If you casually read this you might be thinking “wow, that’s pretty simple”. Well, it is simple for the most part, but but sometimes I try 5 things and only write here what worked (and skip what didn’t).

One thing that provided difficult is extracting the DT from the device. I don’t know what caused it, but for some reason tar wasn’t happy with the files starting with # in the root folder. I though the problem was with the tar that came installed on the android device, so I decided to upgrade to a known version of busybox. So I downloaded the armv8l from here, I put it in /storage/self/primary, but then I couldn’t execute it, because the filesystem is mounted with noexec flag. So I searched all filesystems (mount | grep -v noexec | grep rw) and found /mnt/vendor/persist, which is writable and also executable. There are others, but this seemed not too important to accidentally mess up. So putting busybox there worked. Now I also got less (which is oddly missing from the stock install).
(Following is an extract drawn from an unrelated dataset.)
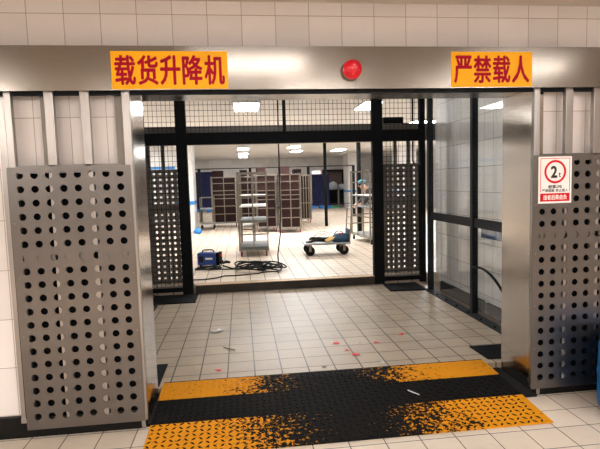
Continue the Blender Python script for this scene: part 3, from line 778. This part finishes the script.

In general, if you have root you can remount filesystems readwrite, or remove the noexec flag, but I guess finding one that works is less risk-prone.

Also, the system that came pre-installed with the phone was really weird. I’ll get into that into next post, but you’ll be better off upgrading to latest OEM version, before doing anything else. If you don’t you’ll have to root it again, and extract the data again (because it is different!).

Another thing I’d like to mention, is that OEM Unlocking option is NOT available (on the OnePlus Nord N100 at least) unless you connect your phone to WiFi (i.e if you just unboxed it, and skipped the WiFi/Cellular setup). So I guess the vendors are dead set on getting info on who is buying their gadgets, because the device phones home, and then when you enable OEM Unlocking, I’m pretty sure it phones home again. If you take your privacy to the extreme you might setup a wifi network behind a VPN, to complete this step.

Edits

2021.02.22 (thanks to Konrad):

  • Nokia is not a friendly vendor, it looks like
  • Sony apparently lets you unlock your bootloader without connecting the phone to the internet first. Go Sony!